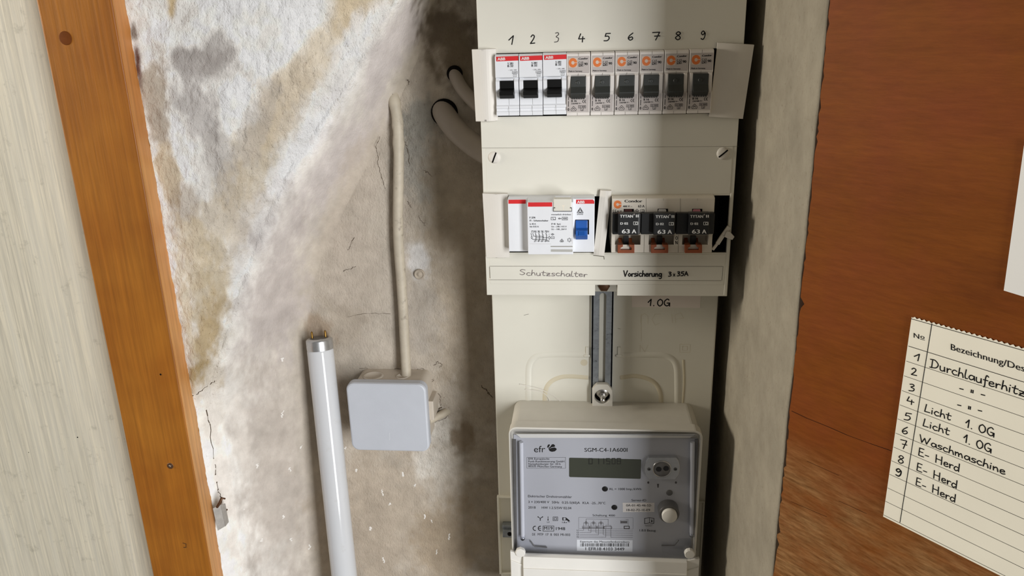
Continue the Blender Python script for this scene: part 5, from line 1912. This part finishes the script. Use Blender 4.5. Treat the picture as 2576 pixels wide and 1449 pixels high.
# white terminal cover below
mb = MB()
tzt = zr(1407, YM - 4, 1520)
tx0, tx1 = xr_(1284, 1430, YM - 4), xr_(1760, 1430, YM - 4)
mb.prism([(tx0, -360), (tx1, -360), (tx1, tzt + 2.5), (tx1 - 10, tzt), (tx0 + 11, tzt), (tx0, tzt + 3)], YM - 1.5, YM + 1.5, 'meterwhite', .5, 2)
mb.box(tx0 + .5, tx1 - .5, YM + 1.2, PLATE - .4, -360, tzt - 8, 'meterwhite', .6, 2)
ix0, ix1 = xr_(1316, 1420, YM - 6), xr_(1730, 1420, YM - 6)
mb.prismx([(YM, tzt + .2), (YM - 4, tzt - .4), (YM - 6.2, tzt - 10.2), (YM - 6.2, -360), (YM, -360)], ix0, ix1, 'meterwhite', .5, 2)
z1_ = zr(1436, YM - 6, 1520)
mb.box(ix0 + .2, ix1 - .2, YM - 7.2, YM - 5.4, -360, z1_, 'meterwhite', .5, 2)
mb.prism([(tx0 + .3, z1_ + 5), (ix0 + .6, z1_), (ix0 + .6, -360), (tx0 + .3, -360)], YM - 2.8, YM, 'meterwhite', .4, 1)
mb.prism([(ix1 - .6, z1_), (tx1 - .3, z1_ + 5), (tx1 - .3, -360), (ix1 - .6, -360)], YM - 2.8, YM, 'meterwhite', .4, 1)
mb.build('terminal_cover', meter)
# hanging lug with its bolt
YL = PLATE - 9
P1L = lambda a, b_: at(*P1(a, b_), YL)
mb = MB()
ol = [P1L(*p) for p in ((1112, 965), (1110, 700), (1175, 628), (1340, 628), (1408, 715), (1412, 965))]
holec = P1L(1260, 800)
hole = [(holec[0] + 6.9 * math.cos(t), holec[2] - .6 + 7.0 * math.sin(t)) for t in [k * 2 * math.pi / 32 for k in range(32)]]
out = [(p[0], p[2]) for p in ol]
# ring of quads between the outline and the round opening
m_ = []
for k in range(32):
    w = math.atan2(hole[k][1] - holec[2] + .6, hole[k][0] - holec[0])
    best = None
    dx, dz = math.cos(w), math.sin(w)
    for (x1_, y1_), (x2_, y2_) in zip(out, out[1:] + out[:1]):
        ex, ez = x2_ - x1_, y2_ - y1_
        den = dx * ez - dz * ex
        if abs(den) < 1e-9:
            continue
        qx, qz = x1_ - holec[0], y1_ - (holec[2] - .6)
        tt, uu = (qx * ez - qz * ex) / den, (qx * dz - qz * dx) / den
        if tt > 0 and -1e-6 <= uu <= 1 + 1e-6:
            best = (holec[0] + dx * tt, holec[2] - .6 + dz * tt)
    m_.append(best)
vs = [(x, YL, z) for x, z in m_] + [(x, YL, z) for x, z in hole] + [(x, PLATE - 4.2, z) for x, z in m_] + [(x, PLATE - 4.2, z) for x, z in hole]
fs = []
for i in range(32):
    j = (i + 1) % 32
    fs += [(i, 32 + i, 32 + j, j), (i, j, 64 + j, 64 + i), (32 + i, 96 + i, 96 + j, 32 + j)]
mb.add(vs, fs, 'meter')
lug = mb.build('hanging_lug', meter, bev=.5)
mb = MB()
mb.lathe([(6.8, 0), (6.8, .2), (0, .2)], (holec[0], PLATE - 4.2, holec[2] - .6), 'hole', n=28)
mb.lathe([(6.0, 0), (6.0, 1.6), (5.4, 2.2), (0, 2.2)], (holec[0] + .3, PLATE - 4.4, holec[2] + 2.6), 'steel', n=28)
mb.lathe([(3.4, 0), (3.4, 5), (0, 5)], (holec[0] + .2, PLATE - 6.4, holec[2] + 1.0), 'steel', n=6, sm=False)
mb.lathe([(2.0, 0), (2.0, 13), (1.6, 13.6), (0, 13.6)], (holec[0] + .2, PLATE - 7, holec[2] + 1.0), 'steel', n=20)
mb.build('hanging_bolt', lug)

# ================================================================== things on the plaster wall
J = crop(740, 800, 4.026)
YJ = 72.0
j0, j1 = at(*J(560, 668), YJ), at(*J(1345, 1352), YJ)
jx0, jx1, jzt, jzb = at(876.8, 1050, YJ)[0], at(1075.5, 1050, YJ)[0], at(975, 965.5, YJ)[2], at(975, 1135.5, YJ)[2]
jb = thing('junction_box', ((jx0 + jx1) / 2, WALL, jzb), 'square blue-grey junction box on the plaster between lamp tube and board', 'junction box')
mb = MB()
bm_ = bmesh.new()
lid = round_rect(jx0, jx1, jzb, jzt, 8.0, 7)
prev = None
rings = [(0.0, YJ + 9.5), (0.0, YJ + 2.2), (.7, YJ + .6), (1.9, YJ)]
R_ = []
for ins, y in rings:
    rr = round_rect(jx0 + ins, jx1 - ins, jzb + ins, jzt - ins, 8.0 - ins, 7)
    R_.append([bm_.verts.new((x, y, z)) for x, z in rr])
for a, b in zip(R_[:-1], R_[1:]):
    for i in range(len(a)):
        bm_.faces.new((a[i], a[(i + 1) % len(a)], b[(i + 1) % len(a)], b[i]))
bm_.faces.new(R_[-1])
bm_.faces.new(R_[0][::-1])
bmesh.ops.recalc_face_normals(bm_, faces=bm_.faces[:])
mb.bm(bm_, 'jb')
mb.on(YJ, .06)
mb.pline([J(965, 1165), J(966, 1238)], .25, 'abb')
mb.build('lid', jb)
mb = MB()
mb.prism(round_rect(jx0 + 5.5, jx1 - 1.5, jzb + 3, jzt - 1.4, 7.0, 6), YJ + 9.5, WALL + 3, 'jbbody', .6, 2)
for px, w in ((800, 24), (1095, 15)):          # round knock-outs on the top side
    p = at(*J(px, 580), WALL - 18)
    mb.lathe([(w / 4.026 * 1.75, -.2), (w / 4.026 * 1.75, .9), (w / 4.026 * 1.35, 1.1), (w / 4.026 * 1.3, .5), (0, .5)], (p[0], WALL - 18, jzt - 1.4), 'jbbody', (0, 0, 1), n=26)
p = at(*J(1420, 860), WALL - 14)
mb.box(jx1 - 3, jx1 + 3.5, YJ + 14, WALL + 2, (jzt + jzb) / 2 - 9, (jzt + jzb) / 2 + 12, 'jbbody', 1.0, 2)
mb.build('box_body', jb)

# thin cable coming out of the plaster down into the box
pth = [((988, 236), 112), ((993, 262), 108), ((1000, 300), 105), ((1002, 340), 103), ((1003, 400), 102), ((1002, 480), 101), ((1001, 545), 101), ((1003, 620), 101),
       ((1009, 700), 101), ((1014, 780), 100), ((1018, 860), 99), ((1021, 915), 97), ((1022, 942), 95), ((1022, 956), 94)]
pp = smooth([at(*p, y) for p, y in pth], 5)
mb = MB()
mb.tube(pp, [4.9 + (0.9 if i < 18 else 0) * fbm(np.array([i * .7]), np.array([2.0]), 2.0, 2, 9)[0] for i in range(len(pp))], 'cable', 22,
        wob=lambda i, k: (.22 if i < 20 else .05) * (fbm(np.array([i * .9]), np.array([k * .9]), 2.2, 2, 40)[0] - .5))
tag(mb.build('electrical_cable', loc=pp[-1]), 'thin dusty cable running down the plaster into the junction box', 'cable')
# stub right of the box
pth = [((1062, 1064), 92), ((1080, 1057), 96), ((1100, 1048), 102), ((1118, 1039), 108), ((1130, 1032), 114)]
pp = smooth([at(*p, y) for p, y in pth], 4)
mb = MB()
mb.tube(pp, 4.1, 'cable', 18, wob=lambda i, k: .16 * (fbm(np.array([i * .9]), np.array([k * .9]), 2.2, 2, 43)[0] - .5))
tag(mb.build('electrical_cable', loc=pp[0]), 'short plastered cable stub leaving the junction box on its right side', 'cable')
# thick cables that go behind the board
for nm, pth, r, lab in (('thick', [((1108, 262), 122), ((1120, 290), 108), ((1146, 325), 96), ((1180, 356), 88), ((1218, 382), 82), ((1262, 402), 78), ((1320, 420), 77)], 10.2, 'thick grey cable bending from the wall behind the board'),
                        ('slim', [((1140, 172), 120), ((1146, 192), 110), ((1162, 222), 101), ((1186, 250), 94), ((1215, 276), 88), ((1260, 300), 80)], 5.9, 'slimmer grey cable bending behind the board above the thick one')):
    pp = smooth([at(*p, y) for p, y in pth], 5)
    pp = [p if p[0] < -90 else np.array([p[0], max(p[1], 64 + r), p[2]]) for p in pp]
    mb = MB()
    mb.tube(pp, r, 'cablegrey', 26)
    tag(mb.build('thick_cable' if nm == 'thick' else 'slim_cable', loc=pp[0]), lab, 'cable')
    c_ = at(*pth[1][0], WALL - 3)
    mb = MB()
    mb.lathe([(r * 1.22, -1), (r * 1.2, 0), (0, 0)], (c_[0] - 1.0, WALL - 1.6, c_[2] + 2.2), 'hole', n=28)
    hb = mb.build('cable_hole')
    hb.parent = wall_back
# old round wall plug
mb = MB()
p = at(1055, 690, WALL - 1)
mb.lathe([(5.0, -3), (5.0, .3), (4.5, .55), (4.0, .35), (3.8, -.1), (2.2, -.1), (2.0, .3), (0, .3)], (p[0], WALL - 1.6, p[2]), 'wallplug', n=26)
tag(mb.build('wall_plug', loc=(p[0], WALL, p[2])), 'small round wall plug set in the plaster above the junction box', 'plug')

# fluorescent tube leaning in the corner
top, low_ = at(802.5, 850, 95), at(866.5, 1449, 50)
ax = (low_ - top) / np.linalg.norm(low_ - top)
endp = top + ax * ((-519.0 - top[2]) / ax[2])
lamp = thing('fluorescent_tube', endp, 'white fluorescent lamp tube leaning upright in the niche corner', 'lamp tube')
R13 = 13.0
mb = MB()
seg = lambda d: tuple(top + ax * d)
mb.tube([seg(10.5), seg(11), seg(13), seg(40), tuple(endp - ax * 10)], [R13 * .9, R13 * .96, R13, R13, R13], 'tube', 48)
mb.build('glass_tube', lamp)
for base_, sg in ((top, 1), (endp, -1)):
    mb = MB()
    q_ = lambda d: tuple(base_ + ax * d * sg)
    mb.tube([q_(0), q_(.2), q_(1.2), q_(2.6), q_(9.8), q_(11.6)], [R13 * .72, R13 * .86, R13 * .97, R13, R13, R13 * .99], 'alu', 48)
    cap = mb.build('end_cap', lamp)
    if sg == 1:
        mb = MB()
        mb.tube([q_(-.3), q_(.4)], R13 * .7, 'gasket', 30)
        mb.build('end_disc', cap)
    u_ = np.array([1.0, 0.25, 0.0])
    u_ = u_ - ax * (u_ @ ax)
    u_ = u_ / np.linalg.norm(u_)
    if sg == 1:
        for s_ in (-1, 1):
            mb = MB()
            b0 = base_ + u_ * 6.5 * s_
            mb.tube([tuple(b0 + ax * 1), tuple(b0 - ax * 6.0), tuple(b0 - ax * 7.0)], [1.15, 1.1, .6], 'brass', 14)
            mb.build('contact_pin', cap)

# niche sill, below the picture, on which the tube stands
mb = MB()
mb.box(-384, 160, -32, WALL + 4, -530, -519.5, 'reveal')
mb.build('floor', kind='structure')['label'] = 'plaster sill at the bottom of the niche'

# ================================================================== papers on the door
R7 = crop(1856, 700, 3.578)
R8 = crop(1856, 1044, 3.578)


def place_on_door(mb, name, s0, z0_):
    mb.v = [(x - s0, y, z - z0_) for x, y, z in mb.v]
    o = mb.build(name)
    o.rotation_euler = (0, 0, ROT)
    o.location = Vector((HX + s0 * math.sin(PHI), HY - s0 * math.cos(PHI), z0_)) * S
    return o


mb = door_frame(MB())
pl = mb.plane
s_l = pl(*R7(1570, 362))[0]
s_r = 200.0
z_t = pl(*R7(1570, 352))[1]
z_b = pl(*R8(1315, 910))[1]
s_bl = pl(*R8(1315, 910))[0]
poly = [(s_bl, z_b), (s_r, z_b)]
k = 0
u = s_r
while u > s_l:
    poly.append((u, z_t + (.85 if k % 2 else 0)))
    u -= 1.25
    k += 1
poly.append((s_l, z_t + .4))
mb.prism(poly, -.8, -.55, 'paper')
door_frame(mb, .88)
rows = [R7(1570, 362), R7(1545, 607), R7(1525, 742), R7(1507, 875), R7(1488, 1008), R7(1468, 1136), R7(1450, 1263), R8(1432, 160), R8(1412, 285), R8(1393, 408), R8(1376, 530), R8(1357, 652), R8(1338, 772), R8(1318, 893)]
for k, p in enumerate(rows):
    z_ = pl(*p)[1]
    mb.line([(s_bl + .2 if k else s_l, z_), (s_r - .2, z_)], .32 if k in (0, 1) else .23, 'ink')
v0, v1 = pl(*R7(1755, 405)), pl(*R8(1467, 962))
mb.line([v0, v1], .38, 'ink')
mb.text('N', R7(1592, 530), R7(1640, 543), 42 / 3.578, 'ink', .06)
mb.text('o', R7(1652, 536), R7(1688, 545), 36 / 3.578, 'ink', .06)
mb.pline([R7(1652, 544), R7(1690, 554)], .3, 'ink')
mb.text('Bezeichnung/Des', R7(1926, 640), R7(2590, 838), 54 / 3.578, 'ink', .06)
H = lambda s, a, b_, cap, w=.58: mb.hand(s, a, b_, cap / 3.578, w, 'ink', .05, .03)
H('1', R7(1594, 732), R7(1640, 744), 64)
H('2', R7(1570, 862), R7(1618, 876), 64)
H('3', R7(1548, 1008), R7(1594, 1018), 64)
H('4', R7(1530, 1122), R7(1592, 1140), 66)
H('5', R7(1504, 1268), R7(1568, 1282), 66)
H('6', R7(1488, 1392), R7(1532, 1402), 66)
H('7', R8(1470, 290), R8(1528, 308), 78)
H('8', R8(1452, 424), R8(1496, 434), 70)
H('9', R8(1430, 538), R8(1476, 550), 66, .74)
H('Durchlauferhitz', R7(1736, 796), R7(2590, 1062), 78)
H('- " -', R7(2004, 1008), R7(2230, 1072), 62)
H('- " -', R7(1985, 1156), R7(2202, 1216), 62)
H('Licht', R7(1690, 1196), R7(1926, 1276), 70)
H('1. OG', R7(2058, 1334), R7(2312, 1424), 74)
H('Licht', R7(1676, 1326), R7(1912, 1410), 70)
H('1. OG', R8(2040, 238), R8(2286, 336), 74)
H('Waschmaschine', R8(1646, 236), R8(2412, 532), 66)
H('E- Herd', R8(1636, 358), R8(1998, 508), 72)
H('E- Herd', R8(1620, 494), R8(1976, 656), 72)
H('E- Herd', R8(1612, 628), R8(1962, 782), 72)
tag(place_on_door(mb, 'circuit_list', s_bl, z_b), 'lined cream paper list with handwritten circuit names on the brown door', 'paper list')

mb = door_frame(MB())
a, b, c_ = np.array(on_door(2550, 492)), np.array(on_door(2527, 730)), np.array(on_door(2576, 745))
mb.prism([(b[0], b[1]), (b[0] + 120, b[1] + (c_[1] - b[1]) / (c_[0] - b[0]) * 120), (b[0] + 120, a[1] + 26), (a[0] - (a[0] - b[0]) * .2, a[1] + 26)], -.8, -.5, 'paperwhite')
tag(place_on_door(mb, 'paper_sheet', b[0], b[1]), 'white paper sheet on the brown door, cut by the right picture edge', 'paper')

for o in list(bpy.data.objects):
    if 'base_mm' in o:
        del o['base_mm']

*Task details*
Filter the listing above for the string "from" and copy every matching line.

*Answer in full*
Continue the Blender Python script for this scene: part 5, from line 1912. This part finishes the script. Use Blender 4.5. Treat the picture as 2576 pixels wide and 1449 pixels high.
for nm, pth, r, lab in (('thick', [((1108, 262), 122), ((1120, 290), 108), ((1146, 325), 96), ((1180, 356), 88), ((1218, 382), 82), ((1262, 402), 78), ((1320, 420), 77)], 10.2, 'thick grey cable bending from the wall behind the board'),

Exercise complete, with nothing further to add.